Interest Rates: The Difference a Month Makes: Figure 1

As we reported last Friday, long-term interest rates are on the rise, and may be hitting an average of 4 percent in the very near future.

While still historically low, rates have risen notably in just the last month, and so the difference in monthly mortgage payments if you bought a month ago versus today are notable. UrbanTurf wanted to take a look at just how much the rate increase impacts homeowners’ bottom lines.

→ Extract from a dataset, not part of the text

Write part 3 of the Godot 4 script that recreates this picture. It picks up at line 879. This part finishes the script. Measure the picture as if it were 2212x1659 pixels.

Using this four-bedroom rowhouse in Mount Pleasant priced at $795,000, we took a look at the difference in monthly payments, based on varying interest rates over the last 30 days.

Let’s assume that in each case, the homeowner puts down 20 percent and takes out a loan for the remaining $636,000.

Here are the three interest rate scenarios.

May 2nd: The average mortgage rate was 3.35 percent.

Monthly Mortgage Payment: $2,802.94
Total Outlay on Mortgage (Payment x 360 months): $1,009,058.40

May 23rd: The average mortgage rate is 3.59 percent.

Monthly Mortgage Payment: $2,887.97
Total Outlay (Payment x 360 months): $1,039,669.20

June 6th: The projected average mortgage rate is 3.9 percent.

Monthly Mortgage Payment: $2,999.81
Total Outlay (Payment x 360 months): $1,079,931.60

So, the difference between a rate of 3.35 percent and 3.9 percent is about $197 a month or $70,873 over the life of the loan.